ブルーベリーの畑で果実を摘む苅谷さん夫妻(香美市香北町梅久保、写真はいずれも門田幹也さん撮影)


 季刊高知の巻頭を飾る「特集」は、人物や店(モノ)、イベント(できごと)など、ボクが取り上げたいテーマをそのつど追いかけている。その一方、冬号の飲食店「高知の食物語」や夏号の「こだわりの宿」は、ボクの好きなテーマとして長年続けている企画だ。
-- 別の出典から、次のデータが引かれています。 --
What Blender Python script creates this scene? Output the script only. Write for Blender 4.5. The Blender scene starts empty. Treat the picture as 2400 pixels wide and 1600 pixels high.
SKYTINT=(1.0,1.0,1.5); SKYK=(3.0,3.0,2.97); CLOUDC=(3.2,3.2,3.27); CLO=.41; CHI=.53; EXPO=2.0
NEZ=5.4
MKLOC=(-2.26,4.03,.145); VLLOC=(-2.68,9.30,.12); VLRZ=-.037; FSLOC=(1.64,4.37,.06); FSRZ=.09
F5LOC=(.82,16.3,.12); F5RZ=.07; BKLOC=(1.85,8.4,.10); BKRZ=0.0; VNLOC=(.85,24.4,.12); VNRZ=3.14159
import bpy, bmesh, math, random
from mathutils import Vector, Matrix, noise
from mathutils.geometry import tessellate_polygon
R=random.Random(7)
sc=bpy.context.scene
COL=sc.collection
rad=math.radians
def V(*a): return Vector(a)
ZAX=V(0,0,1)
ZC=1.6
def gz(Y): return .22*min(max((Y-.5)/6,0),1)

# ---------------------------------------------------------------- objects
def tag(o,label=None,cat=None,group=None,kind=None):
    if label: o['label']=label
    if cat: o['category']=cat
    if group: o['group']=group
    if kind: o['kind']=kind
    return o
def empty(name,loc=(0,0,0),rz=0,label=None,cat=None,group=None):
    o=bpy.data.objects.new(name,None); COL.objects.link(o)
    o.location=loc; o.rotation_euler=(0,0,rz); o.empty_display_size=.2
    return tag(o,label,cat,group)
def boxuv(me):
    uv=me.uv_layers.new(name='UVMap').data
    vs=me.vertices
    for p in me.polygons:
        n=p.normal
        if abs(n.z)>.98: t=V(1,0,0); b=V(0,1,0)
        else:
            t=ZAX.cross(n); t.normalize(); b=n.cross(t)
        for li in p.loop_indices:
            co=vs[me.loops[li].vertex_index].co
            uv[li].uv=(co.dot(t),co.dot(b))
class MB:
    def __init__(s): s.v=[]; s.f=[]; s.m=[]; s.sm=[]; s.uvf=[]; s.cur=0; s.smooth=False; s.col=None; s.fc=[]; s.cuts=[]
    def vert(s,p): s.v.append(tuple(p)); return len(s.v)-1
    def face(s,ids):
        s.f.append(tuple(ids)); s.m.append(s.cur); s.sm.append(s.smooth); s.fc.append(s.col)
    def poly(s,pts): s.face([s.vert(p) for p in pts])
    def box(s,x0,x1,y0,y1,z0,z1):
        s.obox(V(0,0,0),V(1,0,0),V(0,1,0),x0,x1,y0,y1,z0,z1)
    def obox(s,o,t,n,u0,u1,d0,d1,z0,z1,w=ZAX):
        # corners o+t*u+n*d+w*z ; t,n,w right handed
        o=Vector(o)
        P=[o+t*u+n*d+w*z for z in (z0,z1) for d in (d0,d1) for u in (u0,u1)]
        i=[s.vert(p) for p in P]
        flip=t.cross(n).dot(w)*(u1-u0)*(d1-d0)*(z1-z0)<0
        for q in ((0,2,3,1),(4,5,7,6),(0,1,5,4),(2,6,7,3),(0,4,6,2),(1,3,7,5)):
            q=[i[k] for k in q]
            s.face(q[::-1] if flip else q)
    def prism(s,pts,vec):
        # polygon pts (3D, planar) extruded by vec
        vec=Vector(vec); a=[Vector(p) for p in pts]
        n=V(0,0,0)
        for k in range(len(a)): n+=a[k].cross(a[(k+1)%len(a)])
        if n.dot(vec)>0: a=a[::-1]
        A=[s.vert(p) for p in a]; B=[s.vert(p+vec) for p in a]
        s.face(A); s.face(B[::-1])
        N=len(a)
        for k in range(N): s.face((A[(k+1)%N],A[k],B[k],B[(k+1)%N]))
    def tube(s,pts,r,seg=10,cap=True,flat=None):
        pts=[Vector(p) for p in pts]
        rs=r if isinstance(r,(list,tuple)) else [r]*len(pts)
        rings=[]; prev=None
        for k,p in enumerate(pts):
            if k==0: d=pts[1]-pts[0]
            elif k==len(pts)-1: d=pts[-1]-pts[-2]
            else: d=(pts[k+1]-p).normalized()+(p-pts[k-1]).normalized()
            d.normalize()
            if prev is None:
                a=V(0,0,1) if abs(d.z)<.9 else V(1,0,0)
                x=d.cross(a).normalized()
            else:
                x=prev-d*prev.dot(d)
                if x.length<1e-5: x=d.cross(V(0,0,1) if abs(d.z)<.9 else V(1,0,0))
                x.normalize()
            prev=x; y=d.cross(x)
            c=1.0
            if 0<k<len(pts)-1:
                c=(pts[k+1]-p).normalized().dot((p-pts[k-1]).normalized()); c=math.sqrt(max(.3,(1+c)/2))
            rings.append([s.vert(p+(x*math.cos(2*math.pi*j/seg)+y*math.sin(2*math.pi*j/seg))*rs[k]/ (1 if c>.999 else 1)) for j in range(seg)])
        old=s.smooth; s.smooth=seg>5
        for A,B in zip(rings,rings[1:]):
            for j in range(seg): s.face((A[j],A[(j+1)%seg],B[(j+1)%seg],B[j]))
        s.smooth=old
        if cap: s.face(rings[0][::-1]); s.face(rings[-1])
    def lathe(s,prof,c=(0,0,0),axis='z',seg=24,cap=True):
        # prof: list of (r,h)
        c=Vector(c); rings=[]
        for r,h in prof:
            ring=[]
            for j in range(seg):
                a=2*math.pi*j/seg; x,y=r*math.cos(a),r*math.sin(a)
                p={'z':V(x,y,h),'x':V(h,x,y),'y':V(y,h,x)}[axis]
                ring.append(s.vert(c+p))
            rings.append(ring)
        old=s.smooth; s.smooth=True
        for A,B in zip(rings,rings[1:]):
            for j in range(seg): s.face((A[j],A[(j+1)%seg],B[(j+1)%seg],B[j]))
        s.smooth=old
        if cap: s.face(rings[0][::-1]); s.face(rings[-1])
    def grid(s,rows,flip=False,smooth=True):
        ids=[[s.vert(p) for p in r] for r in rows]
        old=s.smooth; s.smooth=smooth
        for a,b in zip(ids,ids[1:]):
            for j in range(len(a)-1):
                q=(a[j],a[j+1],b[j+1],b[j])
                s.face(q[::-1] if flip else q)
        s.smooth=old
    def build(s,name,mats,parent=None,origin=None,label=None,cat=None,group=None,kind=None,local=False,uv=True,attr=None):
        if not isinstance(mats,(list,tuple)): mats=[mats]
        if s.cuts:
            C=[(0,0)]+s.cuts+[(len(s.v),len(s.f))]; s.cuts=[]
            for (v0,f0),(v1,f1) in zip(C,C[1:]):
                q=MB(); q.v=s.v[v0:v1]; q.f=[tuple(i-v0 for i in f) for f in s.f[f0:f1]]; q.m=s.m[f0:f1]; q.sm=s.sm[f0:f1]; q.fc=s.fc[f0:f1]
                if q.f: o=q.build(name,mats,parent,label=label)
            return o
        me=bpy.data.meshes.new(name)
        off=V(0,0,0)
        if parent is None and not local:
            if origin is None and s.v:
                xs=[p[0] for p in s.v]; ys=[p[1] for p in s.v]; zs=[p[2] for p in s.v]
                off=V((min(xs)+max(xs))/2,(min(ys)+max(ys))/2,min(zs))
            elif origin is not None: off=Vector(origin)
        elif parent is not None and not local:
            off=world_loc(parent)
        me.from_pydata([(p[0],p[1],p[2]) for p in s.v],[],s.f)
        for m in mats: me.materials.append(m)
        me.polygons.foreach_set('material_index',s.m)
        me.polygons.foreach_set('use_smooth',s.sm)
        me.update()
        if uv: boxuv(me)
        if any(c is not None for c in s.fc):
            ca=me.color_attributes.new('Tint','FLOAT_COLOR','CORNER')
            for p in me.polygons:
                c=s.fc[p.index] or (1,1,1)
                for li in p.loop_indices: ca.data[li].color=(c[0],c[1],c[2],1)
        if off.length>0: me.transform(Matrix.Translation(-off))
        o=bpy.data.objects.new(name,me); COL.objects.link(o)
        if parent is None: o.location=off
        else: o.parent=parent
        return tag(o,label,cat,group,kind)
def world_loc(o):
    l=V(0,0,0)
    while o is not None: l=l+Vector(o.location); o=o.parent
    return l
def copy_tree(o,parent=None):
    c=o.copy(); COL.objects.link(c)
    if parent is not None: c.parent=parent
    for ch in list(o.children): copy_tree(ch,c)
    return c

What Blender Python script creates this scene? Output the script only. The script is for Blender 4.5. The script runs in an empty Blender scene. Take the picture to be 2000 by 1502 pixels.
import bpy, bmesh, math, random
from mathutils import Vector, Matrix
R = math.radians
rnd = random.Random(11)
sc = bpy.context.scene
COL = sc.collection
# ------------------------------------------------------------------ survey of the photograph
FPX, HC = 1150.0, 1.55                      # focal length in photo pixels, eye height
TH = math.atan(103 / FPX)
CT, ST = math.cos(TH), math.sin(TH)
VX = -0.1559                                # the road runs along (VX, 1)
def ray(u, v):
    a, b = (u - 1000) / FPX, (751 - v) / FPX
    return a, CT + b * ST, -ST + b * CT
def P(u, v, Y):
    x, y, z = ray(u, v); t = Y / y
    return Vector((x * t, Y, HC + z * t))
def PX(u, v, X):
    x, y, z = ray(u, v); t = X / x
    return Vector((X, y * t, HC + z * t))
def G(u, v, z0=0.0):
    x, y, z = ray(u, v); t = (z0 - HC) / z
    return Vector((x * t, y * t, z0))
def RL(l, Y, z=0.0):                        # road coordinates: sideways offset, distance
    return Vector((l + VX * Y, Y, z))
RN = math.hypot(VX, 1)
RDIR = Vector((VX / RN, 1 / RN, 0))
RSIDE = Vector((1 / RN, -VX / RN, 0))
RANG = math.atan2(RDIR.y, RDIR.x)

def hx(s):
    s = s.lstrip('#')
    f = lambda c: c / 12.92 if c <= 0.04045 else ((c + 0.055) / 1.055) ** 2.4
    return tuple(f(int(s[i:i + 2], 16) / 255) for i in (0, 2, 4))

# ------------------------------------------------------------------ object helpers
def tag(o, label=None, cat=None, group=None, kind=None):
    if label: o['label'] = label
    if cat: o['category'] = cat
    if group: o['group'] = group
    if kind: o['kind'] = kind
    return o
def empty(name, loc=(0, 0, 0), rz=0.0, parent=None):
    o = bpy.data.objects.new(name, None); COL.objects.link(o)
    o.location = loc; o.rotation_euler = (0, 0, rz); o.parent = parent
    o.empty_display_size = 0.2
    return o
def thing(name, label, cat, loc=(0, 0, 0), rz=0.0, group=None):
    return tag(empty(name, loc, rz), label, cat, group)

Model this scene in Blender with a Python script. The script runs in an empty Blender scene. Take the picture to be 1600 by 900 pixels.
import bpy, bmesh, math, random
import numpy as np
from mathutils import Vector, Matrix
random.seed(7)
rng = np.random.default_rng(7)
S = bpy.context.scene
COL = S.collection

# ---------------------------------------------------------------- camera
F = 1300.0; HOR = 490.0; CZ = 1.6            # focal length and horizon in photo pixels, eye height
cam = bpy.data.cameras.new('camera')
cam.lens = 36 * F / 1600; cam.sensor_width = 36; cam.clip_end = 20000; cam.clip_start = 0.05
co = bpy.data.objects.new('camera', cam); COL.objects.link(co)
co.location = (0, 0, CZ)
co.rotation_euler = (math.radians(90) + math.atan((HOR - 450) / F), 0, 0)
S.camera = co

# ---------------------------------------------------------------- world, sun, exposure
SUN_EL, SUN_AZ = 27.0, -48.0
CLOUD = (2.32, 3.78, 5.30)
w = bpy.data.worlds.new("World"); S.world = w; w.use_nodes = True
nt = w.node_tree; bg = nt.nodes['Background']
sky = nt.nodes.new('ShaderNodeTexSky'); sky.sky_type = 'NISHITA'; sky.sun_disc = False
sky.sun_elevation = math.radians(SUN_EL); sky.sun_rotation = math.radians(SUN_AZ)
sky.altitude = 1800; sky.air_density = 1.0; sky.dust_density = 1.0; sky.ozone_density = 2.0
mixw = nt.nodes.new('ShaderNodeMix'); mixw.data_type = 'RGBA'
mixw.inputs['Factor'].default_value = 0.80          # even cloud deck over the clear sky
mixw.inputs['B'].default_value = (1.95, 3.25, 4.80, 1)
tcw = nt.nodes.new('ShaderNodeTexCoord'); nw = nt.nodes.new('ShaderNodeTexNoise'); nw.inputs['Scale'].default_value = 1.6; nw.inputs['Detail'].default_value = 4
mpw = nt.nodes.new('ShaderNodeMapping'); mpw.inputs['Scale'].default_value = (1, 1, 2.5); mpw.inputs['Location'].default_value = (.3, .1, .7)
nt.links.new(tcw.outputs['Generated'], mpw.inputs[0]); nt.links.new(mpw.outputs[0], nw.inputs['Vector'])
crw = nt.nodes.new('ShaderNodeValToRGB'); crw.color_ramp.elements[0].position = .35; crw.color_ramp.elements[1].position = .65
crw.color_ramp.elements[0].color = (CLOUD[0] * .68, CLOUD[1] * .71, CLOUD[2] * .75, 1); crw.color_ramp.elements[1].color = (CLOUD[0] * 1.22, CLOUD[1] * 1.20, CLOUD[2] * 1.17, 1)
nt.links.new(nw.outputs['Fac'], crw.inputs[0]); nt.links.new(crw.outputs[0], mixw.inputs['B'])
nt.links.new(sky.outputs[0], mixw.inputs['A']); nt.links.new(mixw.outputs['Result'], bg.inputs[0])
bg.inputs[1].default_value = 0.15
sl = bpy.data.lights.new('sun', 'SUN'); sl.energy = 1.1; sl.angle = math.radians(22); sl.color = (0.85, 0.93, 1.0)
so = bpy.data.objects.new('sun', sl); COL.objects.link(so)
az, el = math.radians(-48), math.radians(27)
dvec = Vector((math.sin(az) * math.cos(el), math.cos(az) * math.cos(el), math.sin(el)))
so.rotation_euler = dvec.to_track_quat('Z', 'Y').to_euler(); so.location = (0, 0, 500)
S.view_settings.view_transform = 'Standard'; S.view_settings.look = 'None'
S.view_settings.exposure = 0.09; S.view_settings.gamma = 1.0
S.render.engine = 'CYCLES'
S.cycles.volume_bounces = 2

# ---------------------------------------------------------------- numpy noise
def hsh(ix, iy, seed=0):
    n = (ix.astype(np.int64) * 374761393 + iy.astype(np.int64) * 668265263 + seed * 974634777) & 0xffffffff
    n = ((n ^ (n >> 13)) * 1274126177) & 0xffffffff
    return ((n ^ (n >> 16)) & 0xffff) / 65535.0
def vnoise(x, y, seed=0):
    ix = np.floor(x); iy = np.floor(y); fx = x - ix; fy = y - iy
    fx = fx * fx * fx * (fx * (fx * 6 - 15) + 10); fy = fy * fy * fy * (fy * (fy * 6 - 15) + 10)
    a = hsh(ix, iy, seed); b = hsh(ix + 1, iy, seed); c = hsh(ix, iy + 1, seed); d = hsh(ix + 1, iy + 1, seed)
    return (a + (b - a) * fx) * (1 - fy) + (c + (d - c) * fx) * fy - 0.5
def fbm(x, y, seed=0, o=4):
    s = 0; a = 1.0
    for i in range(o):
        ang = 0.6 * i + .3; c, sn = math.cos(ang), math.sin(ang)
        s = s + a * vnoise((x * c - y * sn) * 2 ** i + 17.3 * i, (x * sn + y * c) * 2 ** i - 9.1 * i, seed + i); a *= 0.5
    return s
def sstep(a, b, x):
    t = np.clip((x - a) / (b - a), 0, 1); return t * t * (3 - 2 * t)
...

 飲食店も宿も大規模なところ(自力で広報する能力がある施設)はそれぞれに任せて、店主ひとり(あるいはご夫婦)で営んでいる料理店や家族経営の宿など、それぞれのカラーが醸し出されているところを取材する。どんな思いで始めたのですか? どう運営しているのですか? こだわりは何ですか? そんなことをつい聞きたくなる。同じように、イベントなどの企画にしろ、高知の食材を使った加工品づくりにしろ、やはり、すべては「人」。高知の人の魅力は、「経済的なゆとりを求める」というより「人生を楽しんでいる」ところにあるような気がする。

 ボクがここ数年で出会った人を中心に素晴らしき「こうちじん」を今年1年、紹介していこうと思う。

凜として
 2020年夏、季刊高知78号で県内のケーキ店を特集しようと思った。高知市内はケーキ店があまりに多いので、高知市以外のお店を探すことにした。ネットや知人らの情報を頼りに、リサーチする。そんな中、「化学肥料や農薬を使わず、すべて露地で自家栽培した果実や野菜をケーキや焼き菓子、ジャムなどに使っている」という情報を入手した。

 ある暑い日、まずは取材抜きで、家族で南国市にあるお店「えんのお菓子屋さん」に足を運んだ。冷房を使わず、外から吹き込む風とうちわ、扇風機で涼を取る環境に配慮した店だった。パティシエ兼カフェ店主の苅谷民子さんと雑談をしながら、少し果実のことを聞いた。その対応には信念というか、凜(りん)とした佇(たたず)まいを感じ、もっと話を聞いてみたいと思った。こういう出会いは編集者冥利(みょうり)に尽きる。

 その後、正式に取材をお願いした。果実を栽培している畑に行きたい、と希望を伝え、お店の定休日、苅谷さんご夫婦に香美市香北町梅久保にある0・6ヘクタールの畑へ案内してもらった。畑を毎日管理しているのはご主人の辰雄さん。「農薬は使いたくないのですが、石垣や田畑の土手周辺に生える強害雑草の中で特に厄介といわれるチガヤなど3種類の雑草に関しては除草剤を使う場合があるので、厳密に言えば無農薬ではないんです」。誠実に話をしてくれた。